● **OBJECTIVE**:
Return the whole listing, keeping every character the same.
_____
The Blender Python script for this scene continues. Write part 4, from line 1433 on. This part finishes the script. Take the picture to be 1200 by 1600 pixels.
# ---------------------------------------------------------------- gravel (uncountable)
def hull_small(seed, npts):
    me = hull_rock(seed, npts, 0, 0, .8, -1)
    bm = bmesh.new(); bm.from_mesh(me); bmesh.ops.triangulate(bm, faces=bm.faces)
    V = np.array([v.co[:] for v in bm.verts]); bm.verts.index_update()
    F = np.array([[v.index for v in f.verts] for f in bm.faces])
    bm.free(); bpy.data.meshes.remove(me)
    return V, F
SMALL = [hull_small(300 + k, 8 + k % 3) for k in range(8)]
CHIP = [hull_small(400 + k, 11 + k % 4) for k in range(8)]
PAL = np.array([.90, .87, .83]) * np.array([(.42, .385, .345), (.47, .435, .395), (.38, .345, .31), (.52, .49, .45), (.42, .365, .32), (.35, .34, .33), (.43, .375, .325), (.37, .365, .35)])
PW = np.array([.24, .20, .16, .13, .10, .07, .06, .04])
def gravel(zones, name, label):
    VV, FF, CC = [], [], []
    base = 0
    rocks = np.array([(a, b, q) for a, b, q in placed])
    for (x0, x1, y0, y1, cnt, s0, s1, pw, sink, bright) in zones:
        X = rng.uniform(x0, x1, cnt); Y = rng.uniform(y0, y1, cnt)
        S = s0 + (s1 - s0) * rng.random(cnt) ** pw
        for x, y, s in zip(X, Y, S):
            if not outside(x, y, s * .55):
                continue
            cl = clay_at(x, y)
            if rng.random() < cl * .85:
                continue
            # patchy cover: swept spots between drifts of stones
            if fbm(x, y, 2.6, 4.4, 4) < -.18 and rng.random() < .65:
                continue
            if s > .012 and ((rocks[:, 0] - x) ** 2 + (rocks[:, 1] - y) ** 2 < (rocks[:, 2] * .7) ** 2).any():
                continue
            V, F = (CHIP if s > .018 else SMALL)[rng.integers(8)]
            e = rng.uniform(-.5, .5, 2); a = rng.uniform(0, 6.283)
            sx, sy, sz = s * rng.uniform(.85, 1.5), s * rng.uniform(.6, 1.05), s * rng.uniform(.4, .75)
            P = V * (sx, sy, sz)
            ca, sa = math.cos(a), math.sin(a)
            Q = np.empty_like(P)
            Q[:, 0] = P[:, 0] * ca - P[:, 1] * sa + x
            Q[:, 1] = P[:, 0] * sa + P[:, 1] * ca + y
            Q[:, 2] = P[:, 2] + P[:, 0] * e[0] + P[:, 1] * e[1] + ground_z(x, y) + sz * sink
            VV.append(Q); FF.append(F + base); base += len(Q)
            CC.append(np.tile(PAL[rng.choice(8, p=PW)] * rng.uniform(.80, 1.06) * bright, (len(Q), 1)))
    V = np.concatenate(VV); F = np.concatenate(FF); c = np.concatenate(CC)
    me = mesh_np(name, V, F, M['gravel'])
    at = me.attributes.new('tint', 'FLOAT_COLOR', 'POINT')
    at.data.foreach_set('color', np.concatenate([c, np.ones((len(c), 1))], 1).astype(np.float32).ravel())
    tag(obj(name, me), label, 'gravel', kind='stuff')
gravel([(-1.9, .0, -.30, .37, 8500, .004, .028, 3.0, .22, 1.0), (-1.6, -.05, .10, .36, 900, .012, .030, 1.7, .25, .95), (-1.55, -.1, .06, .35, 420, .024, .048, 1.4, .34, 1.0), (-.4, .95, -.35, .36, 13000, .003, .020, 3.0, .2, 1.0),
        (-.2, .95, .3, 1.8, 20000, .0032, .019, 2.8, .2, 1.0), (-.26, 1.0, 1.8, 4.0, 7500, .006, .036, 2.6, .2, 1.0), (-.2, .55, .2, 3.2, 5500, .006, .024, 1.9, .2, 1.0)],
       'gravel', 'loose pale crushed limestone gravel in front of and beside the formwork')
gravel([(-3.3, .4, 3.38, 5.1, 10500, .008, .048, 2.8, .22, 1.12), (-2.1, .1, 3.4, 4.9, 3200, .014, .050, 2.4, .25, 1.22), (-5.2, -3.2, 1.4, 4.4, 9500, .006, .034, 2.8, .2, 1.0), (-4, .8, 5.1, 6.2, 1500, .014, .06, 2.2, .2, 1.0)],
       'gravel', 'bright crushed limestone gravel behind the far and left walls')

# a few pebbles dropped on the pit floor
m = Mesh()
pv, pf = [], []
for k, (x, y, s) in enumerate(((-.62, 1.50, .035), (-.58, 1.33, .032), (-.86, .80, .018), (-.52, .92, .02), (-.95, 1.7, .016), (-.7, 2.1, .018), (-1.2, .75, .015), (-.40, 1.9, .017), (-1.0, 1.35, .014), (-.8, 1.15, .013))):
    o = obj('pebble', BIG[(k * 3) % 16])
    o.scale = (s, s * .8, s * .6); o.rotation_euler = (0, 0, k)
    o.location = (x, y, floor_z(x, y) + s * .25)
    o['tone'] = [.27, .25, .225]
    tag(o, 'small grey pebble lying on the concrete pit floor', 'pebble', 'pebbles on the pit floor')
_____
● **EXPECTED OUTPUT**:
The Blender Python script for this scene continues. Write part 4, from line 1433 on. This part finishes the script. Take the picture to be 1200 by 1600 pixels.
# ---------------------------------------------------------------- gravel (uncountable)
def hull_small(seed, npts):
    me = hull_rock(seed, npts, 0, 0, .8, -1)
    bm = bmesh.new(); bm.from_mesh(me); bmesh.ops.triangulate(bm, faces=bm.faces)
    V = np.array([v.co[:] for v in bm.verts]); bm.verts.index_update()
    F = np.array([[v.index for v in f.verts] for f in bm.faces])
    bm.free(); bpy.data.meshes.remove(me)
    return V, F
SMALL = [hull_small(300 + k, 8 + k % 3) for k in range(8)]
CHIP = [hull_small(400 + k, 11 + k % 4) for k in range(8)]
PAL = np.array([.90, .87, .83]) * np.array([(.42, .385, .345), (.47, .435, .395), (.38, .345, .31), (.52, .49, .45), (.42, .365, .32), (.35, .34, .33), (.43, .375, .325), (.37, .365, .35)])
PW = np.array([.24, .20, .16, .13, .10, .07, .06, .04])
def gravel(zones, name, label):
    VV, FF, CC = [], [], []
    base = 0
    rocks = np.array([(a, b, q) for a, b, q in placed])
    for (x0, x1, y0, y1, cnt, s0, s1, pw, sink, bright) in zones:
        X = rng.uniform(x0, x1, cnt); Y = rng.uniform(y0, y1, cnt)
        S = s0 + (s1 - s0) * rng.random(cnt) ** pw
        for x, y, s in zip(X, Y, S):
            if not outside(x, y, s * .55):
                continue
            cl = clay_at(x, y)
            if rng.random() < cl * .85:
                continue
            # patchy cover: swept spots between drifts of stones
            if fbm(x, y, 2.6, 4.4, 4) < -.18 and rng.random() < .65:
                continue
            if s > .012 and ((rocks[:, 0] - x) ** 2 + (rocks[:, 1] - y) ** 2 < (rocks[:, 2] * .7) ** 2).any():
                continue
            V, F = (CHIP if s > .018 else SMALL)[rng.integers(8)]
            e = rng.uniform(-.5, .5, 2); a = rng.uniform(0, 6.283)
            sx, sy, sz = s * rng.uniform(.85, 1.5), s * rng.uniform(.6, 1.05), s * rng.uniform(.4, .75)
            P = V * (sx, sy, sz)
            ca, sa = math.cos(a), math.sin(a)
            Q = np.empty_like(P)
            Q[:, 0] = P[:, 0] * ca - P[:, 1] * sa + x
            Q[:, 1] = P[:, 0] * sa + P[:, 1] * ca + y
            Q[:, 2] = P[:, 2] + P[:, 0] * e[0] + P[:, 1] * e[1] + ground_z(x, y) + sz * sink
            VV.append(Q); FF.append(F + base); base += len(Q)
            CC.append(np.tile(PAL[rng.choice(8, p=PW)] * rng.uniform(.80, 1.06) * bright, (len(Q), 1)))
    V = np.concatenate(VV); F = np.concatenate(FF); c = np.concatenate(CC)
    me = mesh_np(name, V, F, M['gravel'])
    at = me.attributes.new('tint', 'FLOAT_COLOR', 'POINT')
    at.data.foreach_set('color', np.concatenate([c, np.ones((len(c), 1))], 1).astype(np.float32).ravel())
    tag(obj(name, me), label, 'gravel', kind='stuff')
gravel([(-1.9, .0, -.30, .37, 8500, .004, .028, 3.0, .22, 1.0), (-1.6, -.05, .10, .36, 900, .012, .030, 1.7, .25, .95), (-1.55, -.1, .06, .35, 420, .024, .048, 1.4, .34, 1.0), (-.4, .95, -.35, .36, 13000, .003, .020, 3.0, .2, 1.0),
        (-.2, .95, .3, 1.8, 20000, .0032, .019, 2.8, .2, 1.0), (-.26, 1.0, 1.8, 4.0, 7500, .006, .036, 2.6, .2, 1.0), (-.2, .55, .2, 3.2, 5500, .006, .024, 1.9, .2, 1.0)],
       'gravel', 'loose pale crushed limestone gravel in front of and beside the formwork')
gravel([(-3.3, .4, 3.38, 5.1, 10500, .008, .048, 2.8, .22, 1.12), (-2.1, .1, 3.4, 4.9, 3200, .014, .050, 2.4, .25, 1.22), (-5.2, -3.2, 1.4, 4.4, 9500, .006, .034, 2.8, .2, 1.0), (-4, .8, 5.1, 6.2, 1500, .014, .06, 2.2, .2, 1.0)],
       'gravel', 'bright crushed limestone gravel behind the far and left walls')

# a few pebbles dropped on the pit floor
m = Mesh()
pv, pf = [], []
for k, (x, y, s) in enumerate(((-.62, 1.50, .035), (-.58, 1.33, .032), (-.86, .80, .018), (-.52, .92, .02), (-.95, 1.7, .016), (-.7, 2.1, .018), (-1.2, .75, .015), (-.40, 1.9, .017), (-1.0, 1.35, .014), (-.8, 1.15, .013))):
    o = obj('pebble', BIG[(k * 3) % 16])
    o.scale = (s, s * .8, s * .6); o.rotation_euler = (0, 0, k)
    o.location = (x, y, floor_z(x, y) + s * .25)
    o['tone'] = [.27, .25, .225]
    tag(o, 'small grey pebble lying on the concrete pit floor', 'pebble', 'pebbles on the pit floor')